次の出番をうかがうISDB-Tmm
携帯電話業界も巻き込む
図A-1 ISDB-Tmm技術のデモ
図A-1 ISDB-Tmm技術のデモ
東京タワーから発射された電波を受信する様子。2012年初頭ごろの実用化を想定する。

 携帯端末向けマルチメディア放送が,2012年の実用化を目指し,進行中である。携帯端末向けマルチメディア放送は,地上アナログ・テレビ放送の終了によって空く周波数のうち,VHF帯の13.5MHz幅を利用する展開が予定されている。この放送の技術基準をどうするのか,まさに今,議論が進められている。
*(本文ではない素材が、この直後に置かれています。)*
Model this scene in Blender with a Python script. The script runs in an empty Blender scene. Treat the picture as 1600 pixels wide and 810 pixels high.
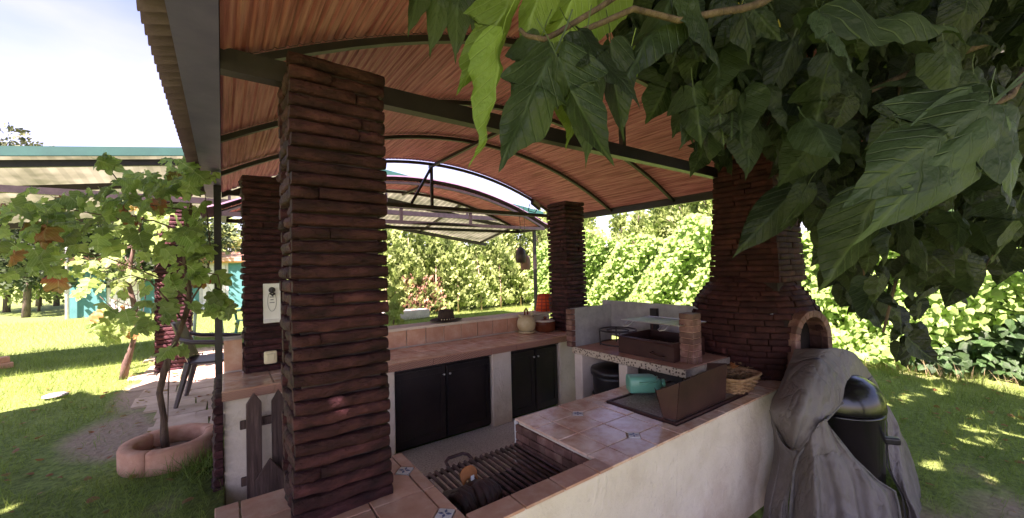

ここにはISDB-Tのファミリー技術「ISDB-Tmm」と,Qualcomm社が開発した「MediaFLO」が名乗りを上げている(図A-1)。そして,携帯電話事業者3社もそれぞれ,関連会社を立ち上げている。NTTドコモは,ISDM-Tmm陣営,KDDIはMediaFLO陣営である。放送業界も,ISDB-Tmmを支持している。ソフトバンクモバイルは,もともとMediaFLO陣営だったが,実用化時期の想定が違ってしまったとして2008年秋にISDB-Tmmの採用方針に切り替えた。

 こうした放送方式について,技術基準の大枠は法令で定めることになる。現在は,電気通信審議会で議論が進められている。政府が規格の大枠を決めるというのは,ハイビジョン方式のアナログ・デジタルの議論のときと同様である。政府が絡むことになるため,どうしても政治色が強くなってしまう。それは,今も昔も変わらない。

 今回の議論は「13.5MHz幅全体でISDB-Tmm技術を利用する」「13.5MHz幅を分けて,一部はMediaFLO技術の利用も可能にする」のどちらを選ぶか,である。携帯端末向けマルチメディア放送の大枠を決めるために総務省が設置した懇談会で,2008年冒頭ごろに大議論になった。

 例えば,こんな一幕もあった。懇談会の事務局が「SFN(単一周波数ネットワーク)で全国をカバーするネットワークは構築できない」→「一つの技術方式を採用するとしても,13.5MHz幅を地域ごとに分けて利用する必要がある」という見方の資料を提出した。つまり,「技術方式が一つとしても,13.5MHzの帯域幅を分割する必要がある。複数の方式を認めることはとてもできない」→「技術方式はISDB-Tmmに一本化する」という図式が,技術を理由にして説明されたのである。

 しかし,実際にSFN化できるのかは,どこまでのエリアをカバーするべきかというビジネスモデルと,基地局数つまり投資金額によるところが大きい。現実的には,MediaFLOを推すグループだけではなく,ISDB-Tmmを推進するグループからもSFN化は可能という文章が提出されて,議論は元に戻った。「中途半端な技術的な理由により一本化の提案」がなされて,現実的でないと否定されたのである。

 ただし,(当時)携帯電話事業者の3社のうち2社がMediaFLOを選択しており,かつ各事業者の抱えるユーザー数を足してもほぼ互角な状況の中では,結論がつかなかった。この結果,結論は先送りになり,技術基準が一本化されるのかどうかの最終結論は,2010年に予定される事業者確定の段階まで先送りされる見込みである。